**STATED TASK**
Reproduce all of the data word for word.

**DATA BLOCK**
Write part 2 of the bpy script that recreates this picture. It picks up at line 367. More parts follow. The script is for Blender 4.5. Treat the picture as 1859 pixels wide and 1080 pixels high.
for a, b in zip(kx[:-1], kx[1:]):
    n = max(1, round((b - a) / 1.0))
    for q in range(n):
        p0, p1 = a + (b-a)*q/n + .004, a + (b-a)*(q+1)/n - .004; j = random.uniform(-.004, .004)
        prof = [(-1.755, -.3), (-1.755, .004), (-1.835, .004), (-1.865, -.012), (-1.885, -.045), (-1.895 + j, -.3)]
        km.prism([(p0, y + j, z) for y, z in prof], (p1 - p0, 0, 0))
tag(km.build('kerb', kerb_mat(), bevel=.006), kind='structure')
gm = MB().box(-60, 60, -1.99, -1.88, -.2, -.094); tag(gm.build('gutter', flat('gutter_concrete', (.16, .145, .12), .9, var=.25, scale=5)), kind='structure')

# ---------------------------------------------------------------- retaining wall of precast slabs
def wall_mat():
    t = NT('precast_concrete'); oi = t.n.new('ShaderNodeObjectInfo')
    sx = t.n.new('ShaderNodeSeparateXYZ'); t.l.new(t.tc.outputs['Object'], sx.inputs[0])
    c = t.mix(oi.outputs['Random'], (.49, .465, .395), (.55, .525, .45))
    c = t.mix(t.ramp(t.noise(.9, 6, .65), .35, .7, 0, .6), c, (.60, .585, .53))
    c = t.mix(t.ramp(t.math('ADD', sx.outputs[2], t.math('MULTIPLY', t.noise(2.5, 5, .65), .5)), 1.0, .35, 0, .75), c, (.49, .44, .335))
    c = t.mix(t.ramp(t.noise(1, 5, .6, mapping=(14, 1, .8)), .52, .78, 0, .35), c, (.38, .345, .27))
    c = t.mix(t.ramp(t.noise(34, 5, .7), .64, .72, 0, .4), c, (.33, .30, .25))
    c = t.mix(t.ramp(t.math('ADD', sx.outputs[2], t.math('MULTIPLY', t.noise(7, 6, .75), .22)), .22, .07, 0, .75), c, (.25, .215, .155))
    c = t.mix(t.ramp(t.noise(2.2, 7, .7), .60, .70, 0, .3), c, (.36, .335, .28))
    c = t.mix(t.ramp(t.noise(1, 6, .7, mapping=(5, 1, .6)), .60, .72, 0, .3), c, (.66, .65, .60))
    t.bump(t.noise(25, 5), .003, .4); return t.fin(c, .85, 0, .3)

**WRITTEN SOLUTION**
Write part 2 of the bpy script that recreates this picture. It picks up at line 367. More parts follow. The script is for Blender 4.5. Treat the picture as 1859 pixels wide and 1080 pixels high.
for a, b in zip(kx[:-1], kx[1:]):
    n = max(1, round((b - a) / 1.0))
    for q in range(n):
        p0, p1 = a + (b-a)*q/n + .004, a + (b-a)*(q+1)/n - .004; j = random.uniform(-.004, .004)
        prof = [(-1.755, -.3), (-1.755, .004), (-1.835, .004), (-1.865, -.012), (-1.885, -.045), (-1.895 + j, -.3)]
        km.prism([(p0, y + j, z) for y, z in prof], (p1 - p0, 0, 0))
tag(km.build('kerb', kerb_mat(), bevel=.006), kind='structure')
gm = MB().box(-60, 60, -1.99, -1.88, -.2, -.094); tag(gm.build('gutter', flat('gutter_concrete', (.16, .145, .12), .9, var=.25, scale=5)), kind='structure')

# ---------------------------------------------------------------- retaining wall of precast slabs
def wall_mat():
    t = NT('precast_concrete'); oi = t.n.new('ShaderNodeObjectInfo')
    sx = t.n.new('ShaderNodeSeparateXYZ'); t.l.new(t.tc.outputs['Object'], sx.inputs[0])
    c = t.mix(oi.outputs['Random'], (.49, .465, .395), (.55, .525, .45))
    c = t.mix(t.ramp(t.noise(.9, 6, .65), .35, .7, 0, .6), c, (.60, .585, .53))
    c = t.mix(t.ramp(t.math('ADD', sx.outputs[2], t.math('MULTIPLY', t.noise(2.5, 5, .65), .5)), 1.0, .35, 0, .75), c, (.49, .44, .335))
    c = t.mix(t.ramp(t.noise(1, 5, .6, mapping=(14, 1, .8)), .52, .78, 0, .35), c, (.38, .345, .27))
    c = t.mix(t.ramp(t.noise(34, 5, .7), .64, .72, 0, .4), c, (.33, .30, .25))
    c = t.mix(t.ramp(t.math('ADD', sx.outputs[2], t.math('MULTIPLY', t.noise(7, 6, .75), .22)), .22, .07, 0, .75), c, (.25, .215, .155))
    c = t.mix(t.ramp(t.noise(2.2, 7, .7), .60, .70, 0, .3), c, (.36, .335, .28))
    c = t.mix(t.ramp(t.noise(1, 6, .7, mapping=(5, 1, .6)), .60, .72, 0, .3), c, (.66, .65, .60))
    t.bump(t.noise(25, 5), .003, .4); return t.fin(c, .85, 0, .3)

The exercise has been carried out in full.